ACA Open Enrollment 2025: Subsidy Uncertainty Looms

Open enrollment under the Affordable Care Act (ACA) officially opened on Saturday, but it has begun against a backdrop of policy uncertainty: Congress has not yet acted to extend the enhanced subsidies that currently help millions afford their coverage. Healthcare Dive

These expanded premium tax credits—first introduced under the American Rescue Plan Act and later extended by the Inflation Reduction Act—have played a key role in the marketplace’s affordability. If these subsidies aren’t extended beyond the end of the year, many enrollees face steep premium increases in 2026.

In the 30 states using the federal marketplace (Healthcare.gov), rates are projected to increase by an average of 26%. In states operating their own exchanges, average increases are estimated at 17%.
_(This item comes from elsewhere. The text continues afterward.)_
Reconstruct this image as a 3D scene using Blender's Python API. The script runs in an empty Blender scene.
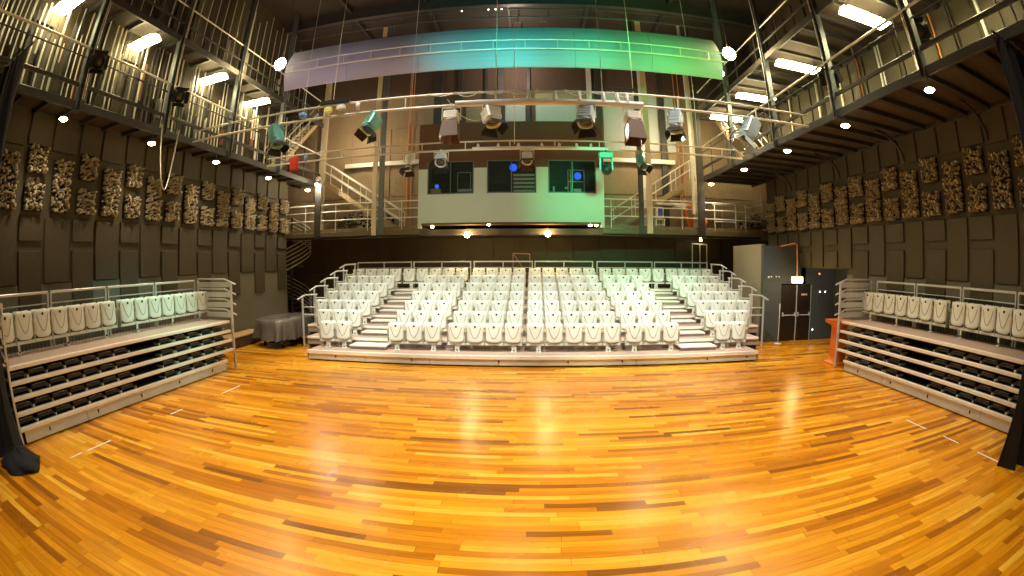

The actual financial burden on consumers could be even higher, especially for low‑ and middle‑income households. The article highlights a family of four in rural Bullock County, Alabama with an annual income around $129,000. Their lowest‑cost Silver plan premium would jump from $872/month in 2025 to nearly $1,897/month in 2026.  In that scenario, if they instead switched to a Bronze plan, their deductible could climb from $10,000 to $21,200.
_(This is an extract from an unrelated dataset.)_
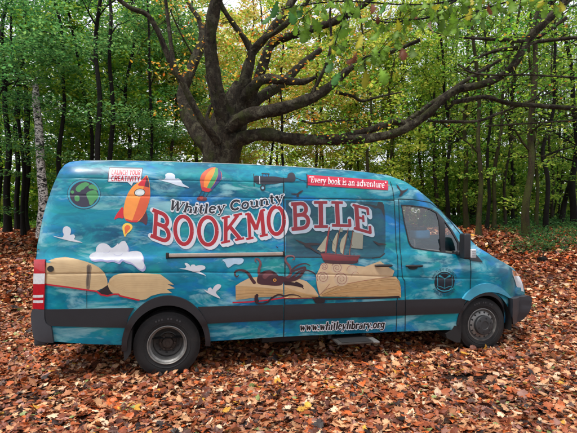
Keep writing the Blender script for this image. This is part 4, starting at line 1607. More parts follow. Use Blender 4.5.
xs = np.concatenate([np.linspace(-90, -16, 26), np.linspace(-15, 15, 121), np.linspace(16, 90, 26)])
ys = np.concatenate([np.linspace(-12, 0, 14), np.linspace(0.25, 22, 88), np.linspace(23, 130, 44)])
GX, GY = np.meshgrid(xs, ys)
GZ = ground(GX, GY)
nx, ny = len(xs), len(ys)
idx = np.arange(nx * ny).reshape(ny, nx)
q0, q1, q2, q3 = idx[:-1, :-1].ravel(), idx[:-1, 1:].ravel(), idx[1:, 1:].ravel(), idx[1:, :-1].ravel()
gr = tri_mesh_np('ground', np.stack([GX.ravel(), GY.ravel(), GZ.ravel()], 1), np.concatenate([np.stack([q0, q1, q2], 1), np.stack([q0, q2, q3], 1)]), ground_material(), smooth=True)
tag(gr, kind='structure')

# =================================================================== FALLEN LEAVES
MAPLE = [(0, -.12), (.10, -.02), (.34, -.06), (.30, .06), (.50, .16), (.40, .26), (.56, .44), (.34, .40), (.30, .50), (.14, .44), (.20, .66), (.10, .72), (0, 1.0)]
OAK = [(0, -.14), (.04, 0), (.12, .10), (.10, .18), (.24, .26), (.16, .34), (.30, .46), (.20, .54), (.30, .68), (.16, .74), (.16, .88), (0, 1.0)]
BEECH = [(0, -.12), (.14, .04), (.27, .24), (.32, .46), (.24, .70), (.12, .88), (0, 1.0)]
OVAL = [(0, -.05), (.2, .2), (.26, .5), (.16, .8), (0, 1.0)]


def leaf_template(half, curl, fold, twist, rg, wid=1.0):
    """outline of half a blade mirrored; returns verts (n,3) centred and a triangle fan about the midrib"""
    h = np.array(half, float)
    h = h + rg.normal(0, .012, h.shape) * (h[:, :1] > 0)
    right = h
    left = h[1:-1][::-1] * np.array([-1, 1]) + rg.normal(0, .012, (len(h) - 2, 2))
    out = np.concatenate([right, left])
    out[:, 0] *= wid
    mids = np.array([(0, .18), (0, .45), (0, .72)])
    P = np.concatenate([out, mids])
    n = len(out)
    tris = []
    for i in range(n):
        j = (i + 1) % n
        ym = (out[i, 1] + out[j, 1]) / 2
        m = n + (0 if ym < .30 else 1 if ym < .60 else 2)
        tris.append((i, j, m))
    for i in (j for j in range(n)):
        pass
    x, y = P[:, 0], P[:, 1] - .45
    z = fold * np.abs(x) + curl * (y ** 2) * 1.6 + twist * x * y + rg.normal(0, .012, len(P))
    z[np.abs(x) < 1e-6] -= 0.0
    # close the little gaps between neighbouring fans
    for k in (0, 1):
        yb = (.30, .60)[k]
        for side in (1, -1):
            c = [i for i in range(n) if np.sign(out[i, 0]) == side]
            pairs = [(i, (i + 1) % n) for i in range(n)]
            for a, b in zip(pairs[:-1], pairs[1:]):
                ya, yb2 = (out[a[0], 1] + out[a[1], 1]) / 2, (out[b[0], 1] + out[b[1], 1]) / 2
                if (ya < yb) != (yb2 < yb):
                    tris.append((a[1], n + k + (0 if yb2 < yb else 1), n + k + (1 if yb2 < yb else 0)))
            break
    return np.stack([x, y, z], 1), np.array(tris)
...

On the coverage‑loss side, the Congressional Budget Office (CBO) estimates about 4 million people could lose health insurance if the subsidies expire.  The Urban Institute projects that number could reach as high as 7.3 million.

Industry voices are sounding alarms. The Blue Cross and Blue Shield Association warned the longer Congress delays, the more likely consumers will be “scared away from purchasing coverage.”   Insurers are already responding: some are exiting counties or withdrawing from exchanges, citing concerns that younger, healthier enrollees may drop out if costs rise, worsening risk pools.

Although lawmakers technically have until December 31 to act, experts say the clock is already ticking. Delay reduces the time insurers and regulators have to adjust, and early premium previews may discourage enrollee sign‑ups.

As open enrollment continues through mid‑January, consumers must examine their plan options carefully and verify subsidy eligibility while it remains available. Plan type (Bronze vs Silver), deductible levels, and monthly premiums may shift significantly if subsidies are allowed to lapse.

At TLD, we will continue to review policy developments, monitor subsidy discussions, and share updates as new information becomes available. Staying informed is essential for agents, brokers and the clients they serve in this pivotal enrollment season.